"""

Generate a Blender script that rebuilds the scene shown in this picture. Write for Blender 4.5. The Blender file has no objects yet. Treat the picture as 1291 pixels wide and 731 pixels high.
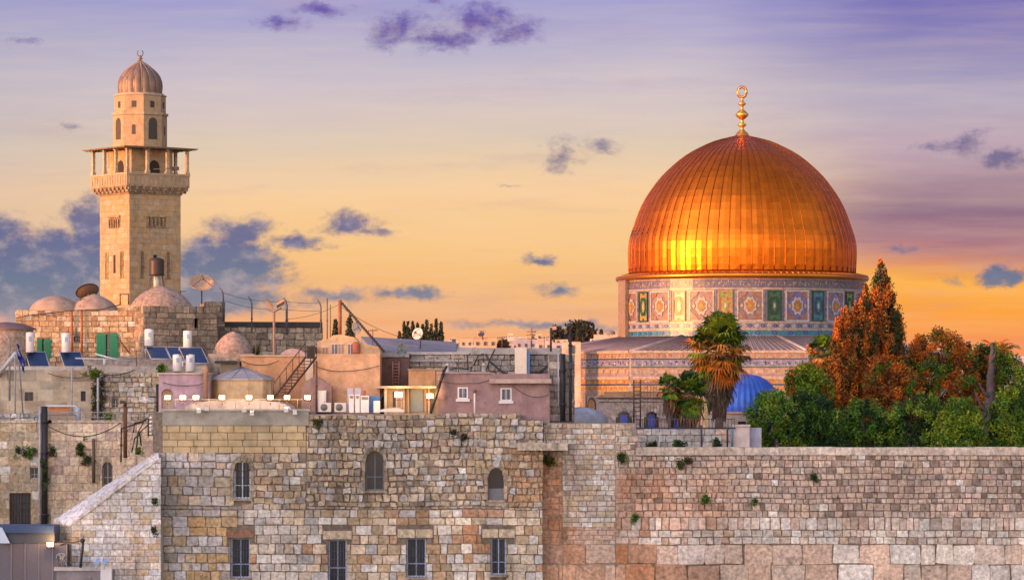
import bpy, math, random
from mathutils import Vector, noise as mnoise
R = math.radians
random.seed(7)
F = 4500.0            # focal length in reference pixels; the eye stands 22 m above the plaza, looking along +Y
CAMZ = 22.0
HY = 500.0            # image row of the eye level
scene = bpy.context.scene
COL = scene.collection
# ------------------------------------------------------------------ camera
cd = bpy.data.cameras.new("camera"); cam = bpy.data.objects.new("camera", cd); COL.objects.link(cam)
cam.location = (0, 0, CAMZ); cam.rotation_euler = (R(90), 0, 0)
cd.sensor_width = 36; cd.lens = F / 1291 * 36; cd.shift_y = (HY - 365.5) / 1291
cd.clip_start = 1; cd.clip_end = 20000
scene.camera = cam
scene.view_settings.view_transform = 'Standard'; scene.view_settings.look = 'None'
scene.view_settings.gamma = 1; scene.view_settings.use_curve_mapping = False
EXPO = 1.3
scene.view_settings.exposure = EXPO
SUN_AZ, SUN_EL = 62.0, 3.5        # degrees to the left behind the viewer, low evening sun
SUN_STRENGTH = 2.7
WEST = 0.90                        # brightness of the sunset half of the sky
# ------------------------------------------------------------------ sun
sd = bpy.data.lights.new("sun", 'SUN'); sun = bpy.data.objects.new("sun", sd); COL.objects.link(sun)
sd.energy = SUN_STRENGTH; sd.angle = R(0.6); sd.color = (1.0, 0.35, 0.08)
to_sun = Vector((-math.sin(R(SUN_AZ)) * math.cos(R(SUN_EL)), -math.cos(R(SUN_AZ)) * math.cos(R(SUN_EL)), math.sin(R(SUN_EL))))
sun.rotation_euler = to_sun.to_track_quat('Z', 'Y').to_euler(); sun.location = (-60, -30, 60)

def c(r, g, b, k=1.0):
    def f(v):
        v = v / 255.0
        return (v / 12.92 if v <= 0.04045 else ((v + 0.055) / 1.055) ** 2.4) * k
    return (f(r), f(g), f(b))
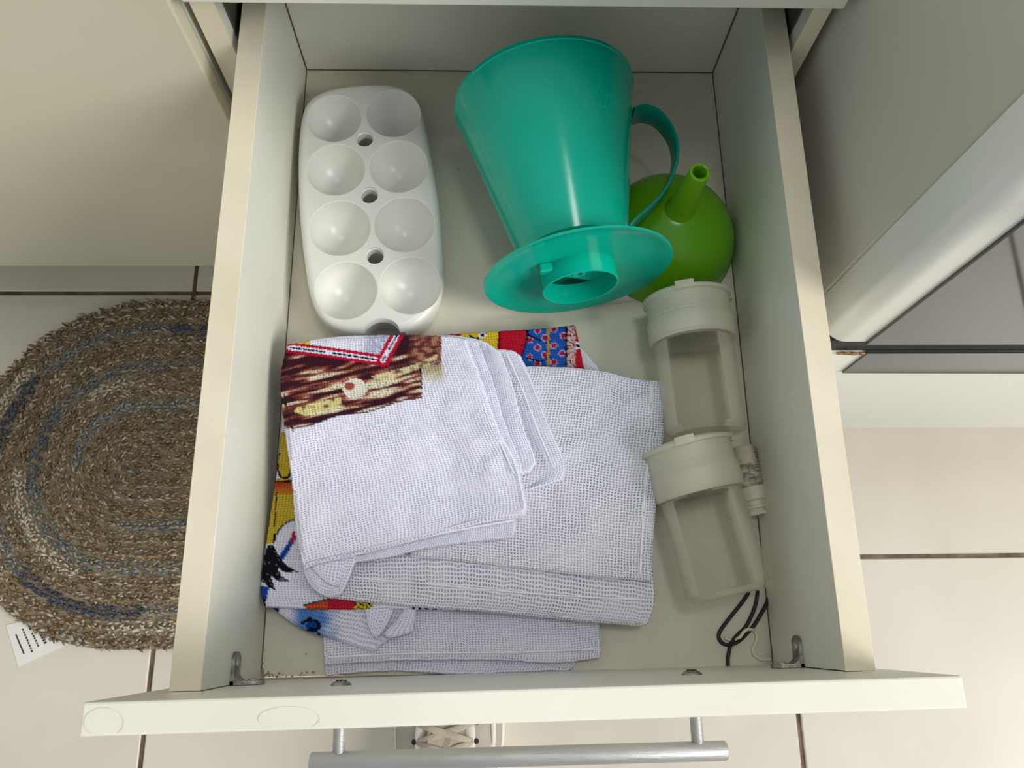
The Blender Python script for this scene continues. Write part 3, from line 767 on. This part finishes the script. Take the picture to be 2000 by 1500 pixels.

"""

# PROBLEM TO WORK ON
Reproduce each line of the records exactly, and omit every picture.

# THE REPLY
Generate a Blender script that rebuilds the scene shown in this picture. Write for Blender 4.5. The Blender file has no objects yet. Treat the picture as 1291 pixels wide and 731 pixels high.
import bpy, math, random
from mathutils import Vector, noise as mnoise
R = math.radians
random.seed(7)
F = 4500.0            # focal length in reference pixels; the eye stands 22 m above the plaza, looking along +Y
CAMZ = 22.0
HY = 500.0            # image row of the eye level
scene = bpy.context.scene
COL = scene.collection
# ------------------------------------------------------------------ camera
cd = bpy.data.cameras.new("camera"); cam = bpy.data.objects.new("camera", cd); COL.objects.link(cam)
cam.location = (0, 0, CAMZ); cam.rotation_euler = (R(90), 0, 0)
cd.sensor_width = 36; cd.lens = F / 1291 * 36; cd.shift_y = (HY - 365.5) / 1291
cd.clip_start = 1; cd.clip_end = 20000
scene.camera = cam
scene.view_settings.view_transform = 'Standard'; scene.view_settings.look = 'None'
scene.view_settings.gamma = 1; scene.view_settings.use_curve_mapping = False
EXPO = 1.3
scene.view_settings.exposure = EXPO
SUN_AZ, SUN_EL = 62.0, 3.5        # degrees to the left behind the viewer, low evening sun
SUN_STRENGTH = 2.7
WEST = 0.90                        # brightness of the sunset half of the sky
# ------------------------------------------------------------------ sun
sd = bpy.data.lights.new("sun", 'SUN'); sun = bpy.data.objects.new("sun", sd); COL.objects.link(sun)
sd.energy = SUN_STRENGTH; sd.angle = R(0.6); sd.color = (1.0, 0.35, 0.08)
to_sun = Vector((-math.sin(R(SUN_AZ)) * math.cos(R(SUN_EL)), -math.cos(R(SUN_AZ)) * math.cos(R(SUN_EL)), math.sin(R(SUN_EL))))
sun.rotation_euler = to_sun.to_track_quat('Z', 'Y').to_euler(); sun.location = (-60, -30, 60)

def c(r, g, b, k=1.0):
    def f(v):
        v = v / 255.0
        return (v / 12.92 if v <= 0.04045 else ((v + 0.055) / 1.055) ** 2.4) * k
    return (f(r), f(g), f(b))
The Blender Python script for this scene continues. Write part 3, from line 767 on. This part finishes the script. Take the picture to be 2000 by 1500 pixels.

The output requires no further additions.